§ Exercise requirements
Print out every line, exactly as written.

§ Supplied data
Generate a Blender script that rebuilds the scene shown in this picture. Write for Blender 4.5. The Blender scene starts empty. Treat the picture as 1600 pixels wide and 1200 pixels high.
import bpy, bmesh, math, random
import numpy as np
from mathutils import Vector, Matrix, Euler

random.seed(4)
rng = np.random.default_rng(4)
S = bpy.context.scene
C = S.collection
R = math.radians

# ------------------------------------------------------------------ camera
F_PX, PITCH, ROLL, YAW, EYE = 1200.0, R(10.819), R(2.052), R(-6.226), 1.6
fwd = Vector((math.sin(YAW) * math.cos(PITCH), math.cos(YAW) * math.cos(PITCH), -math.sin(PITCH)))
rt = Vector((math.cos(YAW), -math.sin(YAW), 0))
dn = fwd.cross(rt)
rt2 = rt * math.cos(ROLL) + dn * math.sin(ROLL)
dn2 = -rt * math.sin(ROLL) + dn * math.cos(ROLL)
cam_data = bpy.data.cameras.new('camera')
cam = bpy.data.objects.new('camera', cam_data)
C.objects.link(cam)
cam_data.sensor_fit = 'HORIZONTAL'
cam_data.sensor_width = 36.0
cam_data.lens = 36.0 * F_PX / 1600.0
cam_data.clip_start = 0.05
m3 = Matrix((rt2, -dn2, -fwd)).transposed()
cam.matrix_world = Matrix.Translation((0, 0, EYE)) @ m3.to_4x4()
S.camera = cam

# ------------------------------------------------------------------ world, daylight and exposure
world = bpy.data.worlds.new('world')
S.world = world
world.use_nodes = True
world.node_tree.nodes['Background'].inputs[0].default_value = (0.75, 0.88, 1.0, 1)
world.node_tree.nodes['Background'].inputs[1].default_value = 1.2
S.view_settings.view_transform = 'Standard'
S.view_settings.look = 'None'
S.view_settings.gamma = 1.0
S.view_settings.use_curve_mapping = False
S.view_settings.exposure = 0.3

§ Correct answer
Generate a Blender script that rebuilds the scene shown in this picture. Write for Blender 4.5. The Blender scene starts empty. Treat the picture as 1600 pixels wide and 1200 pixels high.
import bpy, bmesh, math, random
import numpy as np
from mathutils import Vector, Matrix, Euler

random.seed(4)
rng = np.random.default_rng(4)
S = bpy.context.scene
C = S.collection
R = math.radians

# ------------------------------------------------------------------ camera
F_PX, PITCH, ROLL, YAW, EYE = 1200.0, R(10.819), R(2.052), R(-6.226), 1.6
fwd = Vector((math.sin(YAW) * math.cos(PITCH), math.cos(YAW) * math.cos(PITCH), -math.sin(PITCH)))
rt = Vector((math.cos(YAW), -math.sin(YAW), 0))
dn = fwd.cross(rt)
rt2 = rt * math.cos(ROLL) + dn * math.sin(ROLL)
dn2 = -rt * math.sin(ROLL) + dn * math.cos(ROLL)
cam_data = bpy.data.cameras.new('camera')
cam = bpy.data.objects.new('camera', cam_data)
C.objects.link(cam)
cam_data.sensor_fit = 'HORIZONTAL'
cam_data.sensor_width = 36.0
cam_data.lens = 36.0 * F_PX / 1600.0
cam_data.clip_start = 0.05
m3 = Matrix((rt2, -dn2, -fwd)).transposed()
cam.matrix_world = Matrix.Translation((0, 0, EYE)) @ m3.to_4x4()
S.camera = cam

# ------------------------------------------------------------------ world, daylight and exposure
world = bpy.data.worlds.new('world')
S.world = world
world.use_nodes = True
world.node_tree.nodes['Background'].inputs[0].default_value = (0.75, 0.88, 1.0, 1)
world.node_tree.nodes['Background'].inputs[1].default_value = 1.2
S.view_settings.view_transform = 'Standard'
S.view_settings.look = 'None'
S.view_settings.gamma = 1.0
S.view_settings.use_curve_mapping = False
S.view_settings.exposure = 0.3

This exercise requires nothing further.